§ **GIVEN INFORMATION**:
+ + + + +

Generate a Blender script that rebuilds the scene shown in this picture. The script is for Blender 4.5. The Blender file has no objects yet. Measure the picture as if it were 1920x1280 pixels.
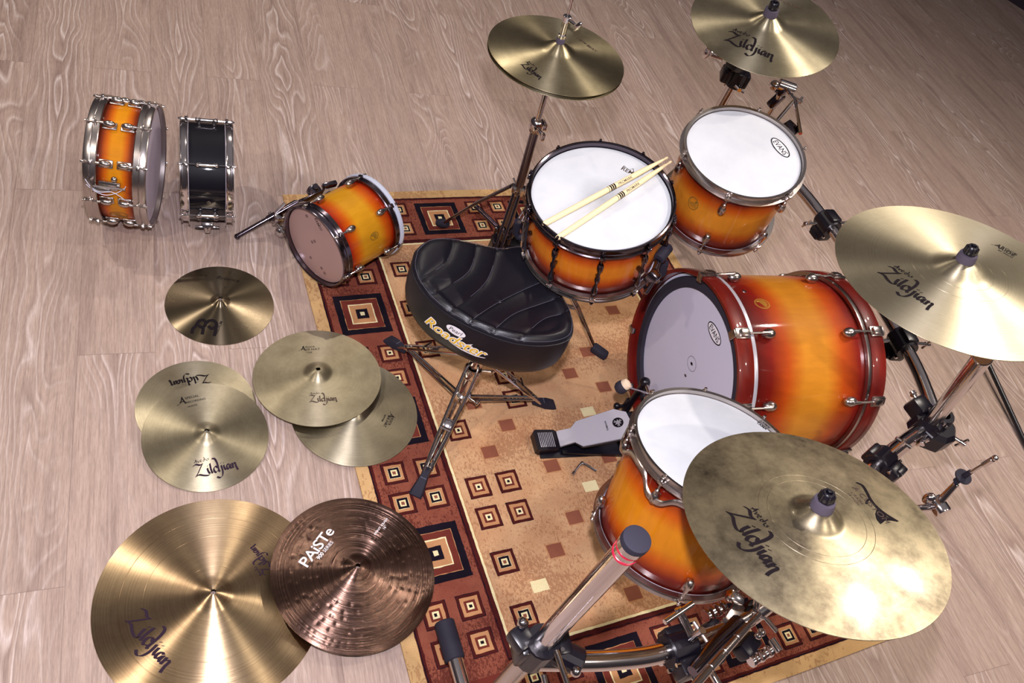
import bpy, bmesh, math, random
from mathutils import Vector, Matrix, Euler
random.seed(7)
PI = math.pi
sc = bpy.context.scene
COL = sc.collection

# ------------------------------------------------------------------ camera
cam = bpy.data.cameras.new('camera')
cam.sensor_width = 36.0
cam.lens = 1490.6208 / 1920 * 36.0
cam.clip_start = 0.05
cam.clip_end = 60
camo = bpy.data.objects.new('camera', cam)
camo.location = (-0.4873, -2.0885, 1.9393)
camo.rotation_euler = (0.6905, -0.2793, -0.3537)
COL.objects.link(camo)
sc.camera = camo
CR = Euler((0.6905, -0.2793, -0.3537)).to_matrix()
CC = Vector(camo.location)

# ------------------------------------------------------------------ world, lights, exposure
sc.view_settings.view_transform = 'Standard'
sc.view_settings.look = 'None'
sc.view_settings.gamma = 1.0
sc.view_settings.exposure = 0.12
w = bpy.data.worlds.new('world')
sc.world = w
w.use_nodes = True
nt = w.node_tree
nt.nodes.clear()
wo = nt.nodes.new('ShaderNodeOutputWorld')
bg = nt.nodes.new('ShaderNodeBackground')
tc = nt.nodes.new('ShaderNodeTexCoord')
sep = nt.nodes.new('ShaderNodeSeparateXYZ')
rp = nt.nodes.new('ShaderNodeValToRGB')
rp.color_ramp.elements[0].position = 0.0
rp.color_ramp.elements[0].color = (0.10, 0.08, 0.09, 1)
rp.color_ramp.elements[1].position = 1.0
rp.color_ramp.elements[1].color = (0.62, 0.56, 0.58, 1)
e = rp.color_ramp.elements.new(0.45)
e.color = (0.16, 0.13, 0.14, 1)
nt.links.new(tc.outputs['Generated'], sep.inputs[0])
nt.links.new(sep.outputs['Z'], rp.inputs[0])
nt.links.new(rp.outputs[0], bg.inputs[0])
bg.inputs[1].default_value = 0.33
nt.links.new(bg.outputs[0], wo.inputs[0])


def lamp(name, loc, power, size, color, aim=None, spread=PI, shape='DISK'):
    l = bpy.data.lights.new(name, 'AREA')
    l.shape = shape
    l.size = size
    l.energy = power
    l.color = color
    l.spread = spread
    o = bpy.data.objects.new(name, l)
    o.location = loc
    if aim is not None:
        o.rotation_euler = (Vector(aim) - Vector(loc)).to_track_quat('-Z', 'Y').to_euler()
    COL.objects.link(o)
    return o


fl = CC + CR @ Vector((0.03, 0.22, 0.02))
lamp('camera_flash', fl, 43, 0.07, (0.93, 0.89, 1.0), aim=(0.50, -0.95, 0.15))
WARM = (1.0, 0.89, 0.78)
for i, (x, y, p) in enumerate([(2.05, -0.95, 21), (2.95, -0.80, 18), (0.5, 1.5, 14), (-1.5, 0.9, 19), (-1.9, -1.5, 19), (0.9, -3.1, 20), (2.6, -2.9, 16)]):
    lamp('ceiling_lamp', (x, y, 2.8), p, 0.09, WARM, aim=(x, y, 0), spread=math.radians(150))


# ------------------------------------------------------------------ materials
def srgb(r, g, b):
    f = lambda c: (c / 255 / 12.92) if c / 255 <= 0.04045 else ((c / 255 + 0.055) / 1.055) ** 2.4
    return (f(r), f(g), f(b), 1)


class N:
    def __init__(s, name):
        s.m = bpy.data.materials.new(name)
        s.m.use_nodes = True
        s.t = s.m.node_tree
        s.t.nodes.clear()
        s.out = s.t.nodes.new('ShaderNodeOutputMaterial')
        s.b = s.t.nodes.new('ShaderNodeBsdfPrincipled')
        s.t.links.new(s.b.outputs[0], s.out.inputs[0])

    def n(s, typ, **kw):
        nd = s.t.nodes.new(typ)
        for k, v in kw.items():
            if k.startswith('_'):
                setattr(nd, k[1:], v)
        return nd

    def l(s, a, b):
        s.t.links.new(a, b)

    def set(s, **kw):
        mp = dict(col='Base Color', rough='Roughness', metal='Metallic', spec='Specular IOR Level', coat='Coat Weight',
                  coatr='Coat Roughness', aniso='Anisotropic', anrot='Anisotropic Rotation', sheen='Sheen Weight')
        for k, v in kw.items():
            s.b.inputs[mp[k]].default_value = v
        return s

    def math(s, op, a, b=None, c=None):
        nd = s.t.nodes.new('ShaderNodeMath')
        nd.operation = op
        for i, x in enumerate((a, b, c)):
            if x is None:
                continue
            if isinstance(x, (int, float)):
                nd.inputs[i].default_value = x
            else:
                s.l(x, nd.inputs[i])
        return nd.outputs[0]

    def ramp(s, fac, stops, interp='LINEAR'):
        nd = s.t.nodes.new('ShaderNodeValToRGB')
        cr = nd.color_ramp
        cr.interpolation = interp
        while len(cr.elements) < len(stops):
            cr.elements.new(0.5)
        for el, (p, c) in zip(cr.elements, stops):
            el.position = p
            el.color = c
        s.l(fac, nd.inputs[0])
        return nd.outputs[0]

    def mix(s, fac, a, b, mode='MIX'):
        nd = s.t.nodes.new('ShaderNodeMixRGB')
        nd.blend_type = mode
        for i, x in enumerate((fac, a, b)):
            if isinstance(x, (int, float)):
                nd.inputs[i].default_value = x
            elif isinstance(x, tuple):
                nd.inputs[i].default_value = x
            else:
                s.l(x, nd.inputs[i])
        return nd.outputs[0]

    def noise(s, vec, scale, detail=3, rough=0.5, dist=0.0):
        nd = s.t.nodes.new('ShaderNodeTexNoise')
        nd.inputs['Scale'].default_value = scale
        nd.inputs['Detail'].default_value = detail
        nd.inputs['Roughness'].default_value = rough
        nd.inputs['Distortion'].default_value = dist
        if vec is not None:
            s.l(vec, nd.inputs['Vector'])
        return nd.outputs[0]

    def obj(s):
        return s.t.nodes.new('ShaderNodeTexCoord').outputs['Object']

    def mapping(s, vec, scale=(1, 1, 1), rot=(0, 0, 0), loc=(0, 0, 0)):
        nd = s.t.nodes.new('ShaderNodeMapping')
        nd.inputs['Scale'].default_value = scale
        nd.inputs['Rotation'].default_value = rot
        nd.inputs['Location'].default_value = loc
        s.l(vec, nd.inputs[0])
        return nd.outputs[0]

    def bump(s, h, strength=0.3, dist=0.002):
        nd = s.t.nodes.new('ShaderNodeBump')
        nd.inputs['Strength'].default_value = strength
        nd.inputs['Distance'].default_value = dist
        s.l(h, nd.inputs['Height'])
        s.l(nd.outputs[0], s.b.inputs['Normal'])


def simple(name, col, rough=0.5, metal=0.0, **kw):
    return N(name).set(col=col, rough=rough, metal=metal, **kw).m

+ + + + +

§ **PROBLEM**:
Only the number is wanted: how many lines above include the word "scene"?

§ **RESULT OF THE TASK**:
2